In September 2011, Occupy Wall Street staged their first demonstration in Zucatti Park, New York City. It spread all across the U.S. and around the world. Since then, it has taken on many issues facing our economy and our society, shining a light on the inequities we have been suffering. Many cities, like Denver and Tucson sent in the police to break up the demonstrations. A photograph of UC Davis police officer Lt. John Pike pepper spraying demonstrators spread and became an internet meme as people around the world inserted the pepper spray photo into famous works of art and popular culture. So many incidents occurred from the first demonstration through the first half of the next year that I lost track of them. The police in many cities tried to stomp the camps out, made it so hard to continue that fewer and fewer people came out.
The difference between the primarily right wing Tea Party and the Occupy Movement is mostly that early on the 1% noticed the Tea Party and decided to co-op the whole group and finance them to fall in line with the doctrines they believed in. Slight herding toward the whole idea of "Big, bad government" caused most of the people in the Tea Party to follow the ideas of the very rich men who financed them and who used them to further the agenda of the 1%. The Occupy Movement, for whatever reason, couldn't be rounded up and turned in one direction. Too scattered, too loosely organized, they just kept pointing out the way our world was heading and no one was able to organize them to do the bidding of some smaller group. They never were really organized enough to harness the people power of everyone who wanted to participate. The housewives, retirees and just general people wanted to turn out but there was never any way to figure out where to go or when. once the Once the rich guys started taking an interest in the Tea Party, they paid huge amounts of money to get everyone out and participating. After the elections of 2010, when the Tea Party was very successful, their peculiar ideas of running a country began to get a lot more attention. While it benefited the very rich in America by keeping their taxes low and attempting to open up more and more freedom for equity traders, banks and other professions that the rich were major players in, their fiscal policies and obstructionist ways did nothing for the middle and lower classes. Funny how most of the Tea Party members are retirees and decidedly middle class people. Many of them still do not see how they were manipulated. If real historians are allowed to write history books in later years, it will be interesting how the Tea Party is treated.

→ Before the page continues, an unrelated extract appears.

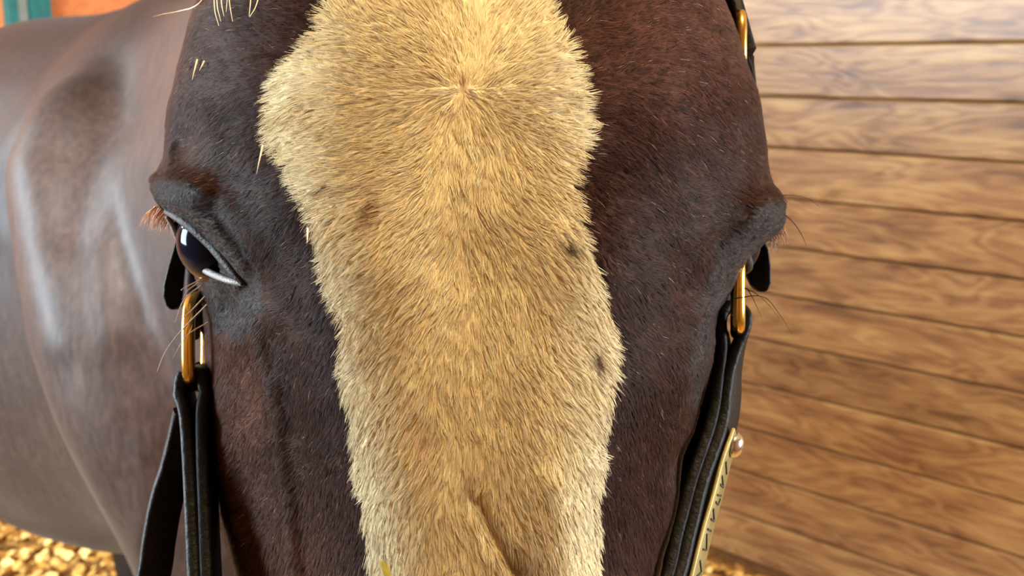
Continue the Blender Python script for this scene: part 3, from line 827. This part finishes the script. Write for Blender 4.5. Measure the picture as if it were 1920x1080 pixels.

The Occupy Movement is still alive and well. Recently, I saw a question posed on Facebook that wondered if Occupy had actually done anything or if it were relevant at all. I wasn't able to get that question out of my mind. I participated in some of the Tucson rallies but they have long since died away. They are still in our culture though. Without them, would any focus have been placed on the inequities of the direction our country has been pointed toward for so long? Since Reagan was in office, we have slowly headed away from the American dream and we have lost so much ground. Never paying attention to slight social changes, slowly our emphasis veered away from getting ahead and moved onto just making a living and getting by. No advancements were made by the middle class, after decades of building and re enforcing our lives after the second world war, the middle class of this country began to barely tread water and we never noticed the evil intentions of the "entitled" to turn us into a third world economy. If Occupy did nothing else from now on, they proved their value by waking us all up to the plans and plots already under way for decades.
The last election rousted people all over the country and we turned enmasse against the arrogance and lies thrown out by just one more elitist. The "Trickle Down" economic theory shoved dowm our throats for 40 years are throughly disproved. Our only hope is to harken back to the years when FDR turned us around and helped our country to heal. Whether you love or hate our current president, President Barack Obama, he has proven to most of us that he is just such a man that can heal us.
The Tea Party is fading out, their weird policies of blocking everything that comes up does no good for anyone. Their propensity of seeking out the oddest characters to run for them has bitten them squarely in the butt. They will be a blip on our national screen in years to come. On the other hand, the Occupy Movement has evolved into an organization that collects money and helps people who are hopelessly in debt. Students, mortgage holders and others have benefited from their charity efforts. When did a Tea Partier ever give anyone anything?